After beating Cleveland, 6-5, at Griffith Stadium Friday afternoon, Sept. 14, Washington (83-61) was half a game behind Detroit (82-59). Losing 5-0 through the sixth, the Nats scored three in the seventh and three in the bottom of the ninth to pull it out. George Case drew a bases-loaded walk with two outs for the win. At 22 games over .500, this was the high point of Washington’s season. It was also the last of several times the Senators pulled to within half a game of Detroit. After a day in first place in mid-April, the Nats were never able to pass the Tigers.

The next day, Sept. 15, Detroit swept a doubleheader in Washington to take a two-and-a-half game lead. The Nats had come back from four runs down in the first game, only to see the Tigers score three in the seventh to win, 7-4. The second game was tied 3-3 in the eighth when the Tigers pushed across the go-ahead run. Three more in the top of the ninth put the game away.

Wolff bested Hal Newhouser on Sunday, 3-2, in the first game of yet another doubleheader, but the Tigers held on the win the second game, 5-4, despite the Nats scoring two in the eighth and two more in the ninth. Kreevich grounded out with the tying run on third to end the game.

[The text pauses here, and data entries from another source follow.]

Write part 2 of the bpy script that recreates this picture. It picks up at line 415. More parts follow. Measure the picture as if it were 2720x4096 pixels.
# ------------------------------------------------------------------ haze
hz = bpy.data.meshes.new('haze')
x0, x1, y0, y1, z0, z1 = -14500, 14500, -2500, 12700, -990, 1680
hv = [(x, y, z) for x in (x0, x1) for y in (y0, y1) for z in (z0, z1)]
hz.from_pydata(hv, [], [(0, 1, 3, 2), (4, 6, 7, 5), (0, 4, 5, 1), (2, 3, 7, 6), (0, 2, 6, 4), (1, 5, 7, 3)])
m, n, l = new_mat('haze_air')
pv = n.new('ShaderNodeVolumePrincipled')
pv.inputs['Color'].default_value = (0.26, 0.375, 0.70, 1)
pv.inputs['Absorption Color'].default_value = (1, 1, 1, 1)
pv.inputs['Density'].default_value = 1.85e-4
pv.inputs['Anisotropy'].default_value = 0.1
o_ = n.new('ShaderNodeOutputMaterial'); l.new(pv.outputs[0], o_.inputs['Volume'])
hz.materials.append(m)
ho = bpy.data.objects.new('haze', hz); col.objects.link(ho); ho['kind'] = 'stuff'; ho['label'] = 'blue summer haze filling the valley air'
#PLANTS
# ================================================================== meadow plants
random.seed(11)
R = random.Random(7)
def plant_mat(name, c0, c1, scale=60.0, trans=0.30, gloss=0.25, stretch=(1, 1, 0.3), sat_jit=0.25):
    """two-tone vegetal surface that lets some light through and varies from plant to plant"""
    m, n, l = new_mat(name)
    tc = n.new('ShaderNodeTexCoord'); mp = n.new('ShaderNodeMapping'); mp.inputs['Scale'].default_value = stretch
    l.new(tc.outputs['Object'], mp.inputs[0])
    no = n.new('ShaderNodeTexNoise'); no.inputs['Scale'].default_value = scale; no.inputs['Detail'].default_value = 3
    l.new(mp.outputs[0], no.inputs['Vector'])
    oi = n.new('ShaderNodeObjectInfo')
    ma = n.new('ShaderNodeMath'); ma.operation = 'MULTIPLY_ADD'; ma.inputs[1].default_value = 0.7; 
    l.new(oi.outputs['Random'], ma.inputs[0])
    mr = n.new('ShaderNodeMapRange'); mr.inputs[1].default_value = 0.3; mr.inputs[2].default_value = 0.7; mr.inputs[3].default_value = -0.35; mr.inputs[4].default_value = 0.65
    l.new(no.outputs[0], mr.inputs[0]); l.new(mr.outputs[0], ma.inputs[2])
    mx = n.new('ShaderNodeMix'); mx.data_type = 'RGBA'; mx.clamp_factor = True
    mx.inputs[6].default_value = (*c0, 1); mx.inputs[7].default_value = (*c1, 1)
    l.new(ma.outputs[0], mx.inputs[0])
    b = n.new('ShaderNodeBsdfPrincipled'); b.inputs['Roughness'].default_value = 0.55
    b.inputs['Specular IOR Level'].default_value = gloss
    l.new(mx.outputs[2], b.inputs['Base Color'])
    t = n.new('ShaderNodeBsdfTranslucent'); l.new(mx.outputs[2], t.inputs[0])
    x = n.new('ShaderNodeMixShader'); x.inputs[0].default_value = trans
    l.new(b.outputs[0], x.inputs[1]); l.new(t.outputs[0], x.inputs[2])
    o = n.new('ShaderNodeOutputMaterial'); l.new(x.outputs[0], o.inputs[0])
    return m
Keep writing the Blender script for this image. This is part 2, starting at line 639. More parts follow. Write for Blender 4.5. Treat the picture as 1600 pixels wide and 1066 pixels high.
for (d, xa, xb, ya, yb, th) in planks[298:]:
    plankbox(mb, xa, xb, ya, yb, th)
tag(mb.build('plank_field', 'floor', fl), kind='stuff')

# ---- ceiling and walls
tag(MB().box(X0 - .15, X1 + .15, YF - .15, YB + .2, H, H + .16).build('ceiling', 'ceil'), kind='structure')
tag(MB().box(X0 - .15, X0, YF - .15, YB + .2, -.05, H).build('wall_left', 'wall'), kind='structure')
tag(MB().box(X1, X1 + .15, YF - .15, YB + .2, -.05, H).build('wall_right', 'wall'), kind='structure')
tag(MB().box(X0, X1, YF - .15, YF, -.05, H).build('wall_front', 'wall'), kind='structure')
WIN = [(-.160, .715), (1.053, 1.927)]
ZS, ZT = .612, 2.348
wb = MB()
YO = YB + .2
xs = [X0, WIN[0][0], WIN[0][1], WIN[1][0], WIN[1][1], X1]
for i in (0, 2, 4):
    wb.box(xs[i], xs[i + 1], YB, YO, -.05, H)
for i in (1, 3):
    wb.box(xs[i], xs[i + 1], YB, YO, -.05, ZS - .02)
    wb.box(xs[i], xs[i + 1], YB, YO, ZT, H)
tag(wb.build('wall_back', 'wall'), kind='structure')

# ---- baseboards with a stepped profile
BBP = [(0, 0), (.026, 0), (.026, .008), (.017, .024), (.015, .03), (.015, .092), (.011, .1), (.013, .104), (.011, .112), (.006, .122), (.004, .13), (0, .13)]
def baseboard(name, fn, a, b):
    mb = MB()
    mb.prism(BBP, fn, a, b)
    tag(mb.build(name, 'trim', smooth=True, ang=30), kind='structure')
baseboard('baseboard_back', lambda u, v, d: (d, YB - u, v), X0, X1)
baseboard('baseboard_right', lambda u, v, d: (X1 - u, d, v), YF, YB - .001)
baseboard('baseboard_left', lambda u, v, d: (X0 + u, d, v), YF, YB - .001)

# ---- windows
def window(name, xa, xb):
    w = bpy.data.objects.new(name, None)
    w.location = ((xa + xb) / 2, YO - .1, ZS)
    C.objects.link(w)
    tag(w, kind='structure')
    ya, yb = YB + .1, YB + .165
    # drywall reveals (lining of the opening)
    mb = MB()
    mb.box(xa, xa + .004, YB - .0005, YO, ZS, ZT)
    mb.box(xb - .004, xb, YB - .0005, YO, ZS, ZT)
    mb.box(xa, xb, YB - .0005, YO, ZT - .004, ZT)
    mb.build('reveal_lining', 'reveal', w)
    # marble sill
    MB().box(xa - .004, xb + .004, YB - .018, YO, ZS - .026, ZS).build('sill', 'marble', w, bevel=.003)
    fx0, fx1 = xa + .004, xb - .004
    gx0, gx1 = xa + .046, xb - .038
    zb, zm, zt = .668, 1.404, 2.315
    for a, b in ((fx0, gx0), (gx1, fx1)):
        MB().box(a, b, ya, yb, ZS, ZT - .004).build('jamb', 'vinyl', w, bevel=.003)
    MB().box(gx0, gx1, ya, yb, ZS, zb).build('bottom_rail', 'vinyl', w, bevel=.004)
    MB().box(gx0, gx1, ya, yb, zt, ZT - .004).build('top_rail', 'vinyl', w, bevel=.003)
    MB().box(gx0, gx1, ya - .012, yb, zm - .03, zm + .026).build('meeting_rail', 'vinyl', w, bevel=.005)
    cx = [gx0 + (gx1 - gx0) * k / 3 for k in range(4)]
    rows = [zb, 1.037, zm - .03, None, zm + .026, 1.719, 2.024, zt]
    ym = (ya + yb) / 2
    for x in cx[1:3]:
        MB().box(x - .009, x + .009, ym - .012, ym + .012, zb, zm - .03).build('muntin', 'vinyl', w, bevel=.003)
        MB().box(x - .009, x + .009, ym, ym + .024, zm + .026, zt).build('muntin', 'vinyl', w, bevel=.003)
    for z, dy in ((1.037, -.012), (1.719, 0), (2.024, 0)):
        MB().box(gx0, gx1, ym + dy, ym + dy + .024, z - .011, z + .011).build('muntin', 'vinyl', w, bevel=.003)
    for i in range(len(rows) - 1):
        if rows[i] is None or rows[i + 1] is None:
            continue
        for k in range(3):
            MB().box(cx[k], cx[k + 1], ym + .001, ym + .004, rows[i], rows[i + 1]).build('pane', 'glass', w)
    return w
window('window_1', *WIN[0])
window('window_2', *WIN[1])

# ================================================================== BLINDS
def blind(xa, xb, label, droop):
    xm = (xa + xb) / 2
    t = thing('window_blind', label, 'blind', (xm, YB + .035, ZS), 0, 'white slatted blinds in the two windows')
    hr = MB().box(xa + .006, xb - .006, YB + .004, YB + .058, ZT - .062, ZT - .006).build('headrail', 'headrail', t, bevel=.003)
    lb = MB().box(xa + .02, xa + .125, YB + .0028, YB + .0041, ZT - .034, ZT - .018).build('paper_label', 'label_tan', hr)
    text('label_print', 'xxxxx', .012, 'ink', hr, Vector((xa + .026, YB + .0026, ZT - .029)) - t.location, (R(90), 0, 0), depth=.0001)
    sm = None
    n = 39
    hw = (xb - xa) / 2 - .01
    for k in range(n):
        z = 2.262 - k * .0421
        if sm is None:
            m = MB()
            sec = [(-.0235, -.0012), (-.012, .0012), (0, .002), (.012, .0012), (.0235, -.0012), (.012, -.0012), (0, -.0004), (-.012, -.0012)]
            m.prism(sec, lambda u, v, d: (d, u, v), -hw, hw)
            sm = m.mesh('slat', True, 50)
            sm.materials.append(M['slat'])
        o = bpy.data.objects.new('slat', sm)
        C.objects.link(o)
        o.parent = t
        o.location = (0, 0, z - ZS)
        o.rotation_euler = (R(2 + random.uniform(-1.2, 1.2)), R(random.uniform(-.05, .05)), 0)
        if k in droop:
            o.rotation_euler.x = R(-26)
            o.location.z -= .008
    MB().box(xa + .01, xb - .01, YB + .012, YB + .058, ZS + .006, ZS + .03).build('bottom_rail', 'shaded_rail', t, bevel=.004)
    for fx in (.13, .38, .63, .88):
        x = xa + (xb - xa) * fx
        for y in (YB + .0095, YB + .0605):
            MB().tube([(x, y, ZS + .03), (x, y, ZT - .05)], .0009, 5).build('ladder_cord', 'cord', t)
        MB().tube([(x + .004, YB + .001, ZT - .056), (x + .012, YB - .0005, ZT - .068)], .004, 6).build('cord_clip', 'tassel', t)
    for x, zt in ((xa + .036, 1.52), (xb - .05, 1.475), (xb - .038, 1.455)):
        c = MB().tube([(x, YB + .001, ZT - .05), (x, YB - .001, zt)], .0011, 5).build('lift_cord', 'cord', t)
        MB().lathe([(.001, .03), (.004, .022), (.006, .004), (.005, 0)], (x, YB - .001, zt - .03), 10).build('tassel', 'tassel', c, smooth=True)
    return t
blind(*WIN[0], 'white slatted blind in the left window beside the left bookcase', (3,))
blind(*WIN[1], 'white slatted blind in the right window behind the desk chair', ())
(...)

The Senators ended the season on Sept. 23 when Washington split the last of nine double-headers in three weeks, this one with the Athletics in Philadelphia. The Nats might have swept the A’s, if eighth-inning errors by Buddy Lewis and Cecil Travis hadn’t wiped out a 3-0 lead  and if center fielder George “Bingo” Binks hadn’t lost a fly ball in the sun in the 12th.

Masterson was about to complete his fourth shutout inning in relief in the day’s first game, which was tied 3-3 in the bottom of the 12th. With two outs and the bases empty, Binks couldn’t locate a routine fly that fell for a double. Even though A’s outfielder Sam Chapman had called time the previous inning to get his sunglasses when the clouds cleared, “Binks never took the hint that the sun was now present,” Shirley Povich wrote in his 1954 team history. After George Kell singled in the winning run, “there were threats to deprive Binks of his World Series or second-place share.”

The Senators had only been able to tread water in the twin bills, splitting the 18 games. That left them at 87-67, a game and half behind the first-place Tigers, 86-64 with four games left.

The Tigers shut out Cleveland in the first game of a double-header on Sept. 26 but lost the second game and still needed one win to clinch the pennant. If the Tigers dropped their final two games, Washington and Detroit would be tied. Rain in St. Louis kept the Tigers idle for three days. On Sept. 30, because of the importance of the outcome, the first game of a scheduled doubleheader was played despite even more rain. Newhouser, in relief, won the clincher when Greenberg’s ninth-inning grand slam beat the Browns, 6-3.  There was no need to play another game. The Griffith-era Senators never again would come as close.

Despite his sunglasses blunder, Binks, a 30-year-old rookie, lead the Nats in RBIs and was second in the league with 32 doubles.  A forgiving Griffith sent Binks a $1,000 bonus that fall.

Weirdly, not a single member of the 1945 Senators hit a ball over the outfield fences at Griffith Stadium. The only home run hit by the home team that season was an inside-the-parker in August by the 39-year-old Kuhel, no less. Griffith was no fan of home runs. In the early 1920s, no doubt influenced by the cavernous dimensions of his home park, he had campaigned to change the rules so that balls hit over fences of less than a certain distance would not count as homers. All of which makes the oft-repeated quip attributed to him so out of character: “Fans like home runs, and we’ve assembled a pitching staff to please our fans.” No one seems to recall exactly when he said this, although supposedly it was after he watched his team take a beating.

Despite having Hall-of-Fame caliber Negro League stars playing for the Homestead Grays in his stadium and a black-fan base to support them, Griffith declined to break baseball’s color barrier. Imagine, for example, how much better Josh Gibson or Buck Leonard could have made the Nats of those years?

The ’45 team did feature Bert Shepard, who had lost part of his right leg when his fighter plane was shot down over Germany in 1944. Shepard was determined to resume his pitching career and impressed Griffith enough to be given a chance. Shepard pitched batting practice during the season and acquitted himself well in two exhibition games.

With the Nats being blow out by Boston on August 4, the lefty Shepard was brought in to pitch with the bases load. He struck out the first man he faced to end an inning in which the Red Sox had scored 12 runs. Then, he stayed in five more innings to finish the game. He yielded a run and three hits with two Ks. Had Washington not been in a pennant race with the Tigers, Shepard likely would have been given another opportunity. As it is, he achieved his goal of pitching in the majors and served as an inspiration for other amputee veterans.

Being part of a pennant race in 1945 produced the second highest attendance to that point in Washington history – 652,660 — despite 27 doubleheaders (all single admission in those days, of course). That meant the Nats played just 50 home dates. Five of the doubleheaders came on consecutive days: Aug. 1 to Aug. 5. The players clearly could have used a union!

Washington’s attendance was fourth highest in the league, just 5,000 fewer than third-place Chicago. The best was still a season away, however. With the war ended and demobilization proceeding slowly, 1,027,026 fans attended games at Griffith Stadium in 1946. That turned out to be the only season either of the two Washington A.L. teams would top one million.